Job:
Would you transcribe the listing that follows, character for character, and omit its images?

Given data:
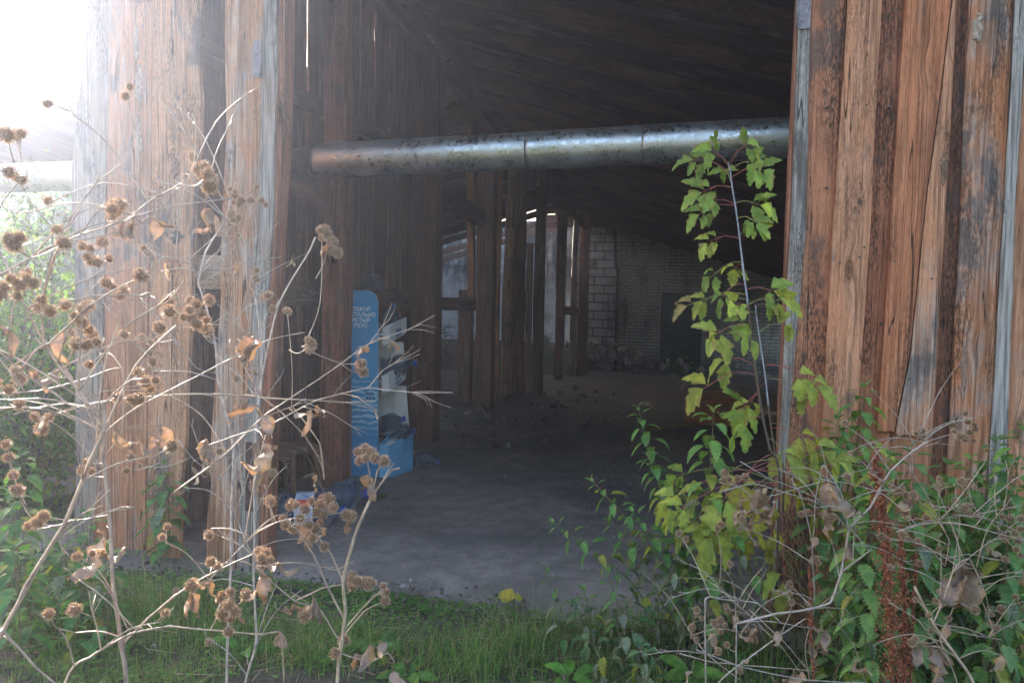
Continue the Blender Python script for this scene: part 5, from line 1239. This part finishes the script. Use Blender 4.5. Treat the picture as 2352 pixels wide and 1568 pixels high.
maple('shorter second maple shoot just behind the tall one with a reddish branching leaf stalk', 3.55,
  [(1800, 1110), (1785, 1060), (1775, 1010), (1765, 930), (1757, 860), (1748, 800), (1738, 730), (1735, 700)],
  [(1735, 705, 1760, 700, .08, 0, 3), (1738, 720, 1700, 740, .08, 0, 3), (1745, 760, 1800, 745, .09, 1, 3), (1752, 835, 1835, 865, .11, 1, 3), (1752, 838, 1870, 880, .12, 1, 5), (1758, 870, 1830, 900, .10, 1, 3), (1758, 880, 1725, 925, .10, 1, 3), (1768, 970, 1840, 1000, .12, 2, 3), (1770, 980, 1880, 1030, .11, 1, 5),
   (1778, 1020, 1850, 1060, .12, 1, 3), (1780, 1040, 1920, 1060, .10, 1, 5), (1785, 1070, 1960, 1070, .09, 0, 5), (1790, 1080, 1820, 1120, .12, 2, 3), (1790, 1090, 1880, 1180, .11, 2, 3), (1792, 1095, 1900, 1200, .11, 2, 3), (1792, 1095, 1770, 1220, .11, 2, 3), (1790, 1090, 2000, 1120, .09, 1, 3), (1790, 1090, 2035, 1090, .09, 1, 5), (1792, 1100, 1960, 1200, .09, 1, 3), (1793, 1100, 2010, 1035, .08, 1, 3)],
  .0055, .0022)

# ---- rusty dock
def dock(label, pts, Y, w0):
    q = [at(px, py, Y) for px, py in pts]; base = V((q[0].x, q[0].y, 0)); t = thing('dock_plant', base, label, 'plant', 'rust brown dock seed stalks')
    c = catmull([V((base.x, base.y, -.02))] + q, 10); m = len(c); mb = MB(); mb.tube(c, [.005 - .003 * i / m for i in range(m)], 6, (.20, .08, .05)); mb.build('stem', STEM, t)
    mb = MB()
    for k in range(int(w0 * 42000)):
        f = rnd.random() ** .85; x = f * (m - 1); i = min(int(x), m - 2); p = c[i].lerp(c[i + 1], x - i)
        if p.z < .12: continue
        w_ = w0 * (1 - f) ** .5 * (.65 + .35 * math.sin(f * 60)); o = rv(); o.normalize(); o.z *= .6; p = p + o * w_ * rnd.random() ** .6
        s = rnd.uniform(.003, .0055); a = rv().normalized(); b = a.orthogonal().normalized(); tn = vt((.52, .22, .13), .5, 1.4)
        for ang in (0, 1.05, 2.1):
            bb = b * math.cos(ang) + a.cross(b) * math.sin(ang)
            ids = [mb.vert(p - a * s, (0, 0, 0), tn), mb.vert(p + bb * s * .9, (0, 0, 0), tn), mb.vert(p + a * s, (0, 0, 0), tn), mb.vert(p - bb * s * .9, (0, 0, 0), tn)]
            mb.face(ids)
    mb.build('seed_heads', BURR, t)
dock('thick rust brown dock stalk covered in dried seeds, tallest at the lower right', [(2050, 1568), (2045, 1400), (2035, 1250), (2020, 1120), (2008, 1040)], 2.8, .085)
dock('narrow rust brown dock stalk leaning right of the thick one', [(2075, 1568), (2078, 1400), (2070, 1280), (2068, 1200)], 2.85, .045)
dock('short sparse dock stalk with thin seed branches left of the thick one', [(1870, 1568), (1862, 1450), (1862, 1350), (1858, 1300)], 2.9, .02)
dock('thin dock branch rising right beside the pair of thick stalks', [(2090, 1568), (2095, 1450), (2102, 1330), (2105, 1270)], 2.85, .018)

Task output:
Continue the Blender Python script for this scene: part 5, from line 1239. This part finishes the script. Use Blender 4.5. Treat the picture as 2352 pixels wide and 1568 pixels high.
maple('shorter second maple shoot just behind the tall one with a reddish branching leaf stalk', 3.55,
  [(1800, 1110), (1785, 1060), (1775, 1010), (1765, 930), (1757, 860), (1748, 800), (1738, 730), (1735, 700)],
  [(1735, 705, 1760, 700, .08, 0, 3), (1738, 720, 1700, 740, .08, 0, 3), (1745, 760, 1800, 745, .09, 1, 3), (1752, 835, 1835, 865, .11, 1, 3), (1752, 838, 1870, 880, .12, 1, 5), (1758, 870, 1830, 900, .10, 1, 3), (1758, 880, 1725, 925, .10, 1, 3), (1768, 970, 1840, 1000, .12, 2, 3), (1770, 980, 1880, 1030, .11, 1, 5),
   (1778, 1020, 1850, 1060, .12, 1, 3), (1780, 1040, 1920, 1060, .10, 1, 5), (1785, 1070, 1960, 1070, .09, 0, 5), (1790, 1080, 1820, 1120, .12, 2, 3), (1790, 1090, 1880, 1180, .11, 2, 3), (1792, 1095, 1900, 1200, .11, 2, 3), (1792, 1095, 1770, 1220, .11, 2, 3), (1790, 1090, 2000, 1120, .09, 1, 3), (1790, 1090, 2035, 1090, .09, 1, 5), (1792, 1100, 1960, 1200, .09, 1, 3), (1793, 1100, 2010, 1035, .08, 1, 3)],
  .0055, .0022)

# ---- rusty dock
def dock(label, pts, Y, w0):
    q = [at(px, py, Y) for px, py in pts]; base = V((q[0].x, q[0].y, 0)); t = thing('dock_plant', base, label, 'plant', 'rust brown dock seed stalks')
    c = catmull([V((base.x, base.y, -.02))] + q, 10); m = len(c); mb = MB(); mb.tube(c, [.005 - .003 * i / m for i in range(m)], 6, (.20, .08, .05)); mb.build('stem', STEM, t)
    mb = MB()
    for k in range(int(w0 * 42000)):
        f = rnd.random() ** .85; x = f * (m - 1); i = min(int(x), m - 2); p = c[i].lerp(c[i + 1], x - i)
        if p.z < .12: continue
        w_ = w0 * (1 - f) ** .5 * (.65 + .35 * math.sin(f * 60)); o = rv(); o.normalize(); o.z *= .6; p = p + o * w_ * rnd.random() ** .6
        s = rnd.uniform(.003, .0055); a = rv().normalized(); b = a.orthogonal().normalized(); tn = vt((.52, .22, .13), .5, 1.4)
        for ang in (0, 1.05, 2.1):
            bb = b * math.cos(ang) + a.cross(b) * math.sin(ang)
            ids = [mb.vert(p - a * s, (0, 0, 0), tn), mb.vert(p + bb * s * .9, (0, 0, 0), tn), mb.vert(p + a * s, (0, 0, 0), tn), mb.vert(p - bb * s * .9, (0, 0, 0), tn)]
            mb.face(ids)
    mb.build('seed_heads', BURR, t)
dock('thick rust brown dock stalk covered in dried seeds, tallest at the lower right', [(2050, 1568), (2045, 1400), (2035, 1250), (2020, 1120), (2008, 1040)], 2.8, .085)
dock('narrow rust brown dock stalk leaning right of the thick one', [(2075, 1568), (2078, 1400), (2070, 1280), (2068, 1200)], 2.85, .045)
dock('short sparse dock stalk with thin seed branches left of the thick one', [(1870, 1568), (1862, 1450), (1862, 1350), (1858, 1300)], 2.9, .02)
dock('thin dock branch rising right beside the pair of thick stalks', [(2090, 1568), (2095, 1450), (2102, 1330), (2105, 1270)], 2.85, .018)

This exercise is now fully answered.